Data excerpt:

■ ■ ■ ■

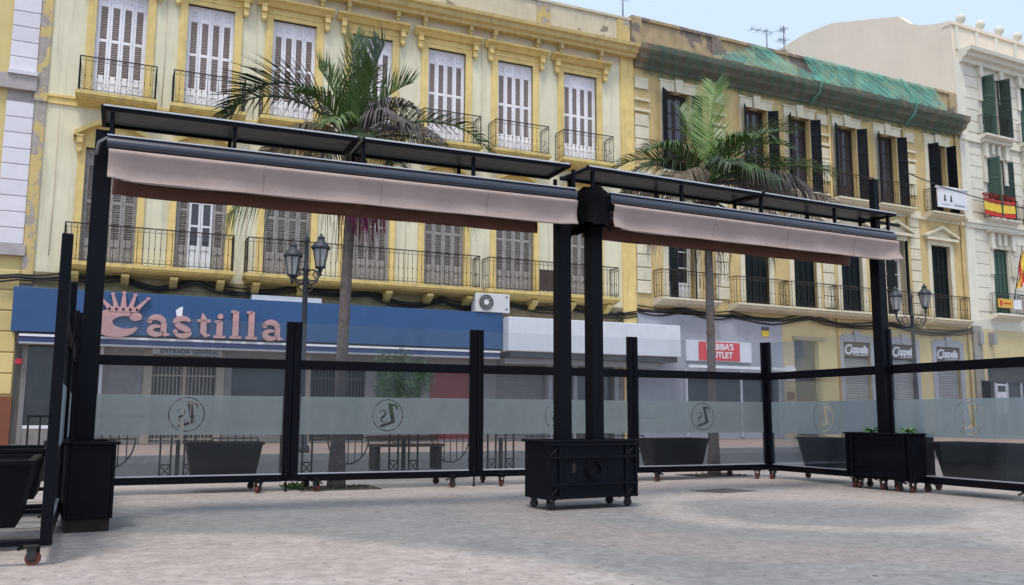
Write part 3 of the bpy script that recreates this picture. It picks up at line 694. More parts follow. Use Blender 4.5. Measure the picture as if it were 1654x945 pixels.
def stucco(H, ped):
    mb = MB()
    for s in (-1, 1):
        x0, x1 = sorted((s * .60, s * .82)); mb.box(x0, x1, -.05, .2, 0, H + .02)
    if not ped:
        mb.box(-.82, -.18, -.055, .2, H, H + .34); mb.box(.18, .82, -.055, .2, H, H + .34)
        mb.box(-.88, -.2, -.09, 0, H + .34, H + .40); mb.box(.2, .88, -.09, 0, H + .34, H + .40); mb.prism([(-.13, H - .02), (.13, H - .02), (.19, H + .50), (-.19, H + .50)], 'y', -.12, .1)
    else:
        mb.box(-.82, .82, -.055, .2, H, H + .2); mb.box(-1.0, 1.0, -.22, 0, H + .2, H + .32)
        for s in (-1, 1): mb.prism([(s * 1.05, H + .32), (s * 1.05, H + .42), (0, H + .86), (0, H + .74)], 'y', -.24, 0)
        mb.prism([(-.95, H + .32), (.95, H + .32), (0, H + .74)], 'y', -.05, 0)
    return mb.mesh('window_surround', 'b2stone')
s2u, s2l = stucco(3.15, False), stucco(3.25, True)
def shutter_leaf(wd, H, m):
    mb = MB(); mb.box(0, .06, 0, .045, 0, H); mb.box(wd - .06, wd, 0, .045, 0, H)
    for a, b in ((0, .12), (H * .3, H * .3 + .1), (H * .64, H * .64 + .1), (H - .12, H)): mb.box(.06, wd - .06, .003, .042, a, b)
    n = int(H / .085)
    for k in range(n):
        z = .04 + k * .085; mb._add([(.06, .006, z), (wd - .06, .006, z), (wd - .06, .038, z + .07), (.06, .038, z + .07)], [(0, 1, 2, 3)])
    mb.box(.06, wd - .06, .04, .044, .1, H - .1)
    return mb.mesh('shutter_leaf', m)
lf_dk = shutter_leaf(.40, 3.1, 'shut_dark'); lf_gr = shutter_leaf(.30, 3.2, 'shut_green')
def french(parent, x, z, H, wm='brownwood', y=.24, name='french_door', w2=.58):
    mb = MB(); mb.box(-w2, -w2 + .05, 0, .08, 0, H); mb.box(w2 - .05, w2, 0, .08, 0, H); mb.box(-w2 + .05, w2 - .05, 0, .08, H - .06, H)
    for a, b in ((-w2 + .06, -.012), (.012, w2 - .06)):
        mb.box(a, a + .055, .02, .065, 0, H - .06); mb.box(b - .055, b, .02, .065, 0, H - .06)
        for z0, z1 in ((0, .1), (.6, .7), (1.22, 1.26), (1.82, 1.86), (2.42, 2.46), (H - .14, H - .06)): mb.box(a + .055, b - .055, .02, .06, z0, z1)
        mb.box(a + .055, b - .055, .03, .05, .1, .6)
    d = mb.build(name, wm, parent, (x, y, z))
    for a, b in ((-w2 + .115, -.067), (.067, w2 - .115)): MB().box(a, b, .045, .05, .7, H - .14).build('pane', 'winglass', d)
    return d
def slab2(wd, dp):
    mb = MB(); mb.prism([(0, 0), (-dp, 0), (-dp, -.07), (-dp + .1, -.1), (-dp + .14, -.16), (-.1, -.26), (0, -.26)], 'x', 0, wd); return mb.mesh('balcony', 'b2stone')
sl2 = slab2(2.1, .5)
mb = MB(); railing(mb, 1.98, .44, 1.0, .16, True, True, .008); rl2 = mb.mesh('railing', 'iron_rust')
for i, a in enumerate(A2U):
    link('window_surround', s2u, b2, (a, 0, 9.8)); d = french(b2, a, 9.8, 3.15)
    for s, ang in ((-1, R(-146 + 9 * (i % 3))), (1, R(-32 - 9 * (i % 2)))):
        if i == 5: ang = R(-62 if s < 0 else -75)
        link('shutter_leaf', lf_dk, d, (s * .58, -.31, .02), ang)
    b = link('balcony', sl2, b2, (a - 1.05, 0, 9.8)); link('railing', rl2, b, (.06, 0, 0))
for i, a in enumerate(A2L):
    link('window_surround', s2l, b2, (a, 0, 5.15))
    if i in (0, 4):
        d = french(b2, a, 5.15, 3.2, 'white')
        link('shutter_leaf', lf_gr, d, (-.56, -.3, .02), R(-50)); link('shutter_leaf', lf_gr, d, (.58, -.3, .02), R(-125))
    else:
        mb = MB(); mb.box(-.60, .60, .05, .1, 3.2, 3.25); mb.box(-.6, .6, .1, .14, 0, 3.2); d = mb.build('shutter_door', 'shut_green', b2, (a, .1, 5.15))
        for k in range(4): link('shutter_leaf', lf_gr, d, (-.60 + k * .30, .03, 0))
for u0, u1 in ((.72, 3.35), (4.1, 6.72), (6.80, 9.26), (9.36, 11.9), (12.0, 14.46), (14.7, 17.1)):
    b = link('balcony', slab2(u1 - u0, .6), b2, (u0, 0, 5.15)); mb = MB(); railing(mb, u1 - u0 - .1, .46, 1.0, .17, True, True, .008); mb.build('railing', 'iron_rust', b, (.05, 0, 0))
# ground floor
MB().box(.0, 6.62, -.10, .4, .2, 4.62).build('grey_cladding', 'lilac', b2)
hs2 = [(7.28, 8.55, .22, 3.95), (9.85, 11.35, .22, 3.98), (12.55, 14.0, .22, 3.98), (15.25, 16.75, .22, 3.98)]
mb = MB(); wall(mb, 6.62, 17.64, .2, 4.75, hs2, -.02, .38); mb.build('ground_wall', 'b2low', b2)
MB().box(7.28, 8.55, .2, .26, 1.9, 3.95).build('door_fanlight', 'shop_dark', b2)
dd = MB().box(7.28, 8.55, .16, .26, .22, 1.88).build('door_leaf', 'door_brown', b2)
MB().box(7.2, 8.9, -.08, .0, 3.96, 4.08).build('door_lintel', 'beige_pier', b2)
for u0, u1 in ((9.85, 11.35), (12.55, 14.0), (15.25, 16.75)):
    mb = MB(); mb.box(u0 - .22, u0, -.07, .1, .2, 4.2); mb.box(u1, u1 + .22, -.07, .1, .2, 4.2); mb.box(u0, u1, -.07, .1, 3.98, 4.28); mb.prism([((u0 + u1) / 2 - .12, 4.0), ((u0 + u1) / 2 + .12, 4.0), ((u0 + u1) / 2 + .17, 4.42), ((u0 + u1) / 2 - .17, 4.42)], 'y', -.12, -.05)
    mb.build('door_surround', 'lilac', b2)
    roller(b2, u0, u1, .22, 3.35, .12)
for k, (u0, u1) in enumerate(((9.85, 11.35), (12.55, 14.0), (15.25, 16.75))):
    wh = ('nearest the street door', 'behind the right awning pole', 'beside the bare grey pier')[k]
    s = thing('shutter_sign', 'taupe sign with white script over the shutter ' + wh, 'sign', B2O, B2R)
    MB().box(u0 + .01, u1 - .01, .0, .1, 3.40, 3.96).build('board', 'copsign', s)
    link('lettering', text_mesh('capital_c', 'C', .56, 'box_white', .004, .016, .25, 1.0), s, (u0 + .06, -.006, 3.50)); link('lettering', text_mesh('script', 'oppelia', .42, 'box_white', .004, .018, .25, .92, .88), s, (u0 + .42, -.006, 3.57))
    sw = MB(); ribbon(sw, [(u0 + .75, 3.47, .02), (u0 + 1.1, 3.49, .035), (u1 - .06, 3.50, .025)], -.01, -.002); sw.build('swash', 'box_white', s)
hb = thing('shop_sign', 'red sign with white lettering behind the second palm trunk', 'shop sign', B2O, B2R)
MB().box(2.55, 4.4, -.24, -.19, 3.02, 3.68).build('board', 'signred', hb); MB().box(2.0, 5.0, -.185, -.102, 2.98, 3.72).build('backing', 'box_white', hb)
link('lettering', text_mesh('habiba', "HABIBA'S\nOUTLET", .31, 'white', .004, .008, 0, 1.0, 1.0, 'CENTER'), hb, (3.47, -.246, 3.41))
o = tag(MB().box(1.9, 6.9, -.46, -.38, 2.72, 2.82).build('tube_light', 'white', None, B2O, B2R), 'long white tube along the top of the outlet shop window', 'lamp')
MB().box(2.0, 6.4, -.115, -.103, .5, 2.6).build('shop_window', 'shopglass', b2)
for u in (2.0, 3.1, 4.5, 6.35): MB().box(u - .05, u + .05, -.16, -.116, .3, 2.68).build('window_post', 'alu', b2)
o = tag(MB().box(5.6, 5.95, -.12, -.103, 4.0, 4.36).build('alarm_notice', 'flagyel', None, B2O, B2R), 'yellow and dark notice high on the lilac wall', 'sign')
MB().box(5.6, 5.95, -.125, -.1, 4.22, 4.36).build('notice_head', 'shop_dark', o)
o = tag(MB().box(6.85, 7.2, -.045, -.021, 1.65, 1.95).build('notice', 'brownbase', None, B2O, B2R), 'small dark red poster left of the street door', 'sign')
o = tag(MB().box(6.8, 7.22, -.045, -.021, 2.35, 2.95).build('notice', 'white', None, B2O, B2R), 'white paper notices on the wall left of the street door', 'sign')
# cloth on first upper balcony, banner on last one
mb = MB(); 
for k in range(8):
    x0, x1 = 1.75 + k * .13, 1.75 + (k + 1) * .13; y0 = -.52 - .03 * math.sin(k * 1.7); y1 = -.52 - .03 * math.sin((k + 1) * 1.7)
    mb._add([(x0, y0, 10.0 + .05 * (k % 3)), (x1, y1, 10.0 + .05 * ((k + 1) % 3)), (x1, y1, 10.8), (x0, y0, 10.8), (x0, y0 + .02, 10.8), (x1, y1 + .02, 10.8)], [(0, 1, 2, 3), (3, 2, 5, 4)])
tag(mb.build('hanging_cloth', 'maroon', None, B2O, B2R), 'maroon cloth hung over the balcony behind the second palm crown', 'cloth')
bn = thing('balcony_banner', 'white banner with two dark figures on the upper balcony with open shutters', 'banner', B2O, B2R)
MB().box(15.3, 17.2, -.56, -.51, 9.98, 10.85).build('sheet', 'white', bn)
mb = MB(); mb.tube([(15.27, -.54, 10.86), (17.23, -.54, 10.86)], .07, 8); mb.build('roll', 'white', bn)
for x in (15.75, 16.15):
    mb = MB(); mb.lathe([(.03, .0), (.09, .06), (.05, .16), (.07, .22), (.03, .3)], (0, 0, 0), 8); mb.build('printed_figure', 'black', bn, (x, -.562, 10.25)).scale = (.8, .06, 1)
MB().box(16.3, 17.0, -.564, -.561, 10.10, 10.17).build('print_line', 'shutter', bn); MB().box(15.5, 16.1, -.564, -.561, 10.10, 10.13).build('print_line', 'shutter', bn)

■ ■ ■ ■

Only a number is wanted: how many lines of the material above hold "script"?

3